I truly love ancient Egypt, and love learning more about it every time I can. This recent study has shown that, nearly 5,000 years ago, the ancient Egyptians metalwork polluted the sacred harbor near the Pyramids.
Recent geoarchaeological research has uncovered evidence that extensive metalworking activities in ancient Egypt resulted in considerable environmental contamination in a port near the Pyramids of Giza.
In the spring of 2019, researchers drilled into the ground beneath Cairo’s bustling streets, just over a kilometer from the iconic Great Pyramid. This location, once known as Khufu Harbor, served as a crucial port over 4,600 years ago during the construction of the pyramid. What the team discovered was a startling indication of early industrial pollution—marking the first significant instance of human-induced metal contamination in history.
While the Giza Plateau is renowned for its pyramids and the mummified remains of ancient elites, this study, published in Geology, reveals a less-explored aspect of Egyptian civilization: the extensive and prolonged practice of metalworking. This discovery offers new insights into the lives of the broader population, rather than just the pharaohs and nobility.
Alain Véron, a geochemist from Aix-Marseille Université in France, emphasized the importance of understanding the lives of ordinary people in ancient Egypt, stating, “We need to focus on the 95% of the population that history often overlooks.” His colleague, Christophe Morhange, a geoarchaeologist from the same institution, highlighted the value of studying the sedimentary record in reconstructing historical events. “Sediments are as crucial as monuments,” Morhange noted, stressing the often-neglected importance of the earth beneath our feet.
Revealing a Surprising History of Contamination
The research team utilized geochemical tracers to analyze the metalworking activities that took place around ancient Khufu Harbor. Situated near the Giza Plateau along a now-extinct branch of the Nile, the harbor was a hub for transporting materials and a center for copper tool production. These tools, often alloyed with arsenic for increased durability, were essential for working with various materials, including limestone, wood, and textiles.
To assess the extent of the contamination, researchers employed inductively coupled plasma–mass spectrometry (ICP-MS) to measure concentrations of copper, arsenic, aluminum, iron, and titanium. They also used six carbon-14 dates to establish a timeline for the contamination.
The study revealed that metal contamination began as early as 3265 BC, earlier than previously thought. This finding suggests that human settlement and metalworking activities at Giza commenced over 200 years before the traditional timeline. Although direct evidence of Predynastic civilization near Giza has been found in only a handful of graves, Morhange believes that the geoarchaeological record offers further clues about earlier occupations. He pointed out that researchers might have overlooked this evidence due to their focus on the more prominent pyramids and tombs. “You only find what you are looking for,” he remarked.

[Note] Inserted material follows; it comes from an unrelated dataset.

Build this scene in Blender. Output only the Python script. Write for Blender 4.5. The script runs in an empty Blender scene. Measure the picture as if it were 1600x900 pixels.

The peak of metal contamination occurred during the construction of the pyramids, around 2500 BC, and persisted until approximately 1000 BCE. Véron noted that this period marked “the oldest regional metal contamination ever recorded in the world,” with copper levels reaching five to six times the natural background levels, indicating substantial local industrial activity.
However, some experts, like Andrew Shortland, an archaeological scientist from Cranfield University in the United Kingdom, have expressed reservations about the timeline proposed by the study. Shortland suggested that the six carbon-14 dates used might not be sufficient to establish a definitive timeline but acknowledged the broader significance of the findings.
Adapting to Environmental Challenges
The research also provided new insights into how ancient Egyptians adapted to environmental changes. As the Nile River receded and Khufu Harbor diminished, metalworking activities continued. Despite the Nile reaching its lowest levels around 2200 BC—a time of civil unrest and severe societal challenges—metal contamination remained high, indicating a resilient local infrastructure and workforce.
Véron explained that the initial retreat of the Nile presented new opportunities for the local population. Previous studies of pollen grains have shown that agricultural activity increased as the shrinking Nile exposed fertile floodplains. Even after the construction of the pyramids ended, metalworking likely continued to support expanding agricultural endeavors.
Dominik Weiss, a geochemist from Imperial College London, praised the study as “extremely well done and carefully conducted.” He highlighted the significance of connecting geochemical analysis with historical research, shedding light on the daily lives of ordinary Egyptians. “The chemical imprint of human activity is enduring and cannot be erased,” Véron concluded.
This research not only enriches our understanding of ancient Egyptian society but also serves as a reminder of the lasting impact of human activity on the environment.